Can I use GPL licensed jQuery scripts on the website?

Absolutely.

Can I use GPL licensed scripts while generating ad revenue from the page?

Absolutely. The GPL has nothing to do with whether your website - or any application - is for profit or not.

Do I need to provide my sites source to everyone if I use GPL licensed scripts?

That's an extremely tricky one. If you have not modified the scripts themselves you don't need to provide any source. Whenever a user visits your site, they essentially download the full client side source code, that usually includes every bit of HTML, CSS and Javascript. Richard Stallman1, has indirectly acknowledged that behaviour as a valid sharing of GPL code, in his Javascript Trap article.

Javascript does not really have the "linking" concept, in the sense of "compiled against", and that's true for every interpreted language. Adding the fact that all your client side code is distributed by default, I think you are perfectly fine.

But if you are using any kind of minification/obfuscation on the scripts themselves, that might count as modification so you have to at least make sure that you preserve the original licence as it was and that there is a simple way of others to use the scripts, if they choose to. I have no idea what applies when the original author chooses to distribute the scripts in minified versions and you are using them instead of the full ones.
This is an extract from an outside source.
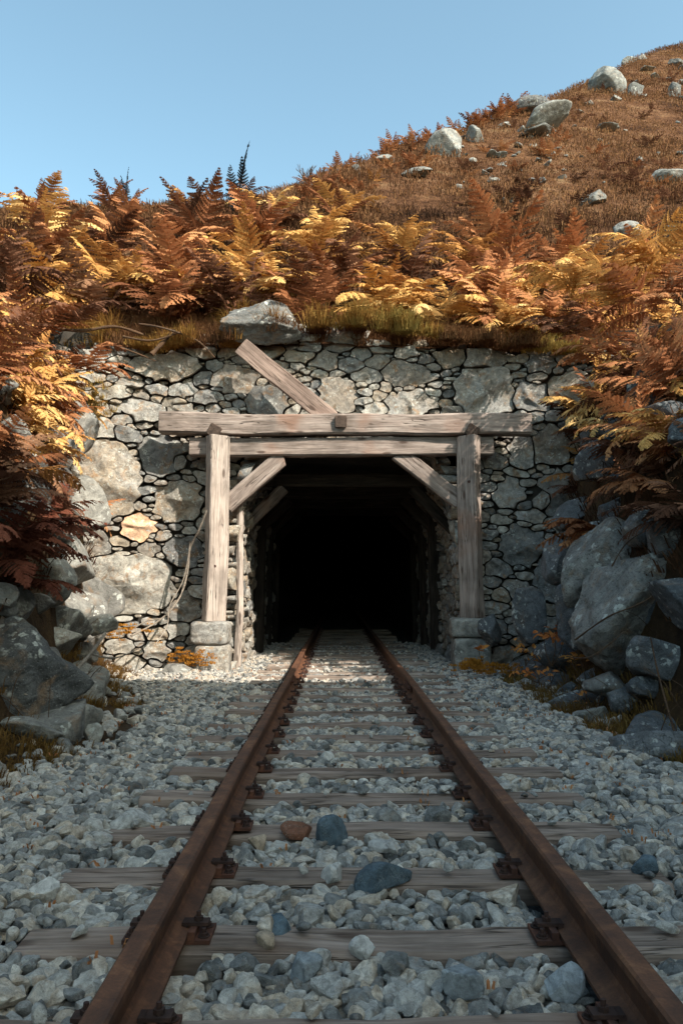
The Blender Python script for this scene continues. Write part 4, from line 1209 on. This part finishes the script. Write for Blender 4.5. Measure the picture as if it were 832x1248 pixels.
# ------------------------------------------------------------------ rocks around
boulder('boulder', 'pale rough boulder perched on the wall top above the leaning plank', 'boulder', P(326, 394, 12.2), (1.22, .7, .66), 41, M_MOTT, (0, .12, .2), 5, amp=.18, soft=45)
boulder('boulder', 'big lichen spotted grey boulder at the left picture edge', 'boulder', P(22, 822, 6.5), (.86, .8, .82), 53, M_MOTT, (.1, .1, .4), 5, amp=.16)
boulder('boulder', 'big dappled angular boulder at the right picture edge', 'boulder', P(790, 730, 7.9), (1.3, 1.1, 1.05), 74, M_MOTT, (.1, -.45, .3), 5, amp=.13, planes=7, soft=70)
boulder('boulder', 'slanting grey rock slab standing behind the big dappled boulder', 'boulder', P(745, 690, 8.5), (.75, .7, 1.0), 75, M_MOTT, (.1, .5, .6), 5, amp=.12, planes=7, soft=70)
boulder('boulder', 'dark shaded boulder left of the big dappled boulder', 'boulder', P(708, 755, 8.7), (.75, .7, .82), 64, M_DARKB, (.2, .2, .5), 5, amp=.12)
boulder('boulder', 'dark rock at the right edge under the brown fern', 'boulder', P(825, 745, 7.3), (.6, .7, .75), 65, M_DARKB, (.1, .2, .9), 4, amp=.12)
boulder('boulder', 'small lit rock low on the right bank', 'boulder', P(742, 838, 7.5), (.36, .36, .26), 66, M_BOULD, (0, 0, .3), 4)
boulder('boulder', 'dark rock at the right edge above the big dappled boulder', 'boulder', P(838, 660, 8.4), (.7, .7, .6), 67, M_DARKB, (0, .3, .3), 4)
LR = [(92, 545, 70, 80, 10.8, 'large pale natural rock at the left end of the wall'), (88, 612, 70, 80, 10.4, 'brownish natural rock left of the orange stone'), (84, 672, 76, 70, 10, 'sunlit rock behind the tips of the dark red fern'), (112, 728, 70, 60, 9.8, 'sloping rock at the lower left corner of the wall'), (128, 770, 44, 30, 9.6, 'low rock beside the orange moss'), (60, 530, 50, 60, 10.2, 'rock showing between the golden ferns at the left'), (100, 735, 60, 50, 8.4, 'grey rock in the shade below the left wall boulders'), (60, 700, 60, 50, 8.0, 'dark grey rock behind the dark red fern'), (75, 775, 50, 46, 7.6, 'bluish rock right of the lichen spotted boulder'),
      (40, 885, 70, 26, 6.4, 'low flat rock under the lichen spotted boulder'), (210, 820, 44, 20, 10.2, 'flat bluish stone at the foot of the left wall'), (255, 700, 6, 6, 11, None), (120, 838, 30, 20, 7.4, 'small rock in the brown grass of the left bank'),
      (112, 893, 24, 28, 6.2, 'pale bluish stone standing at the left edge of the gravel'), (82, 912, 34, 18, 5.7, 'flat pale stone at the edge of the left grass'), (44, 934, 30, 22, 5.2, 'bluish stone near the left picture edge beside the gravel'),
      (15, 760, 40, 40, 7.3, 'dark rock above the lichen spotted boulder'), (60, 640, 60, 60, 8.8, 'shaded rock behind the ferns of the left bank'), (20, 560, 60, 50, 8.8, 'pale rock under the golden ferns at the left edge')]
for i, (px, py, w, h, y, lab) in enumerate(LR):
    if lab is None: continue
    q = bank_hit(px, py + h * .4); q = P(px, py, y) if q is None else q
    k = F / q[1]; q = q + [0, 0, h / k * .25]
    boulder('rock', lab, 'rock', q, (w / k * .9, w / k * .75, h / k * .9), 400 + i, M_BOULD, (rf.uniform(-.2, .2), rf.uniform(-.2, .2), rf.uniform(0, 3)), 4, amp=.1)
RR = [(800, 800, 80, 60, 7.6, 'dark rock wedged under the big dappled boulder'), (655, 850, 24, 12, 8.4, 'pale stone at the edge of the right gravel'), (690, 848, 30, 14, 8.4, 'flat bluish stone in the right bank grass'), (632, 838, 20, 14, 9.0, 'small pale stone beside the right gravel edge'),
      (720, 870, 36, 26, 7.2, 'brown rock in the tangled right grass'), (790, 830, 40, 34, 7.2, 'dark rock below the big dappled boulder'), (742, 885, 22, 14, 6.6, 'small pale stone at the right gravel edge'),
      (812, 905, 36, 18, 5.8, 'low pale stone near the right picture edge'), (650, 760, 46, 60, 10.2, 'dark rock at the foot of the right wall'), (600, 775, 30, 34, 11.3, 'dark rock beside the right plinth'), (680, 690, 40, 50, 10, 'shaded upright rock against the right wall'),
      (786, 640, 50, 40, 8.9, 'dark rock under the hanging rust ferns')]
for i, (px, py, w, h, y, lab) in enumerate(RR):
    q = bank_hit(px, py + h * .4); q = P(px, py, y) if q is None else q
    k = F / q[1]; q = q + [0, 0, h / k * .25]
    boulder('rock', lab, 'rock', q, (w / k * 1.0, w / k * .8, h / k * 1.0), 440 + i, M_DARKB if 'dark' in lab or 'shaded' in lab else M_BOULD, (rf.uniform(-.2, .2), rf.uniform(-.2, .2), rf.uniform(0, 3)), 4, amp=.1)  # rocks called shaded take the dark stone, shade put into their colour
# scree of small stones along the edges of the gravel
r5 = np.random.default_rng(5)
n = 900; Ye = r5.uniform(3, 12, n); sd = r5.random(n) < .5
tl, tr = toes(Ye)
Xe = np.where(sd, tl + eL(Ye) + r5.normal(0, .22, n), tr - .6 + r5.normal(0, .25, n))
Ze = gz(Xe, Ye) + .02
scatter_rocks('scree', np.stack([Xe, Ye, Ze], 1), .03 + .07 * r5.random(n) ** 3, 12, 2, M_BALL, 'loose stones along the edges of the gravel', seed=12)
# bank stones partly buried
for side in (0, 1):
    for i in range(58):
        y = r5.uniform(5.5, 10.3 if side == 0 else 12); tl, tr = toes(y)
        x = float(tl - r5.uniform(-.3, 1.2)) if side == 0 else float(tr + r5.uniform(-.3, 1.3))
        s = r5.uniform(.2, .75)
        z = float(gz(x, y)) - s * .05
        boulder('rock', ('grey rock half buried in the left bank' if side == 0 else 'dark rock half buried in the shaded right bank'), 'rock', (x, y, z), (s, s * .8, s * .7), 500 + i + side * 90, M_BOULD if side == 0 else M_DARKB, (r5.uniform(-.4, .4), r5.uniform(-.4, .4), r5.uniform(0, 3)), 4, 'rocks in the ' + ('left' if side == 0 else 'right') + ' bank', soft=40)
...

Now if you have modified the scripts themselves in any way, that's a different matter. You absolutely have to make sure that you distribute the modified scripts in a way that's compatible with the GPL - a way that makes it easy for others to use them if they choose to, and distribution via the browser doesn't count.

In that case, I'd probably share the modified source in a public repository, under a compatible license and link to the repository from my site. Think of something like a section in an "about" page that says something like:

This website is made possible by these fine open source projects:

Full source code of my modified version of the jQuery Horizontal Accordion plugin can be found here.

And a collection of smart little scripts I've build, available here.

The last part is not absolutely necessary, you can licence and distribute your own original scripts as you want - but since you already distribute their full source code it'd be nice if you released canonical (non minified/obfuscated) versions of them as open source.

Finally, jQuery core is dual licensed under the MIT Licence and the GPL. So in any case, if you are doing something incompatible with the GPL but compatible with MIT, you are fine. That's for jQuery core, not anything else that has jQuery in its name or is based upon it.

1 Bulgarian folk dance enthusiast and popular singer.


Disclaimer: Not a lawyer, treat all of the above as guesses. If you can afford it, consult with a lawyer.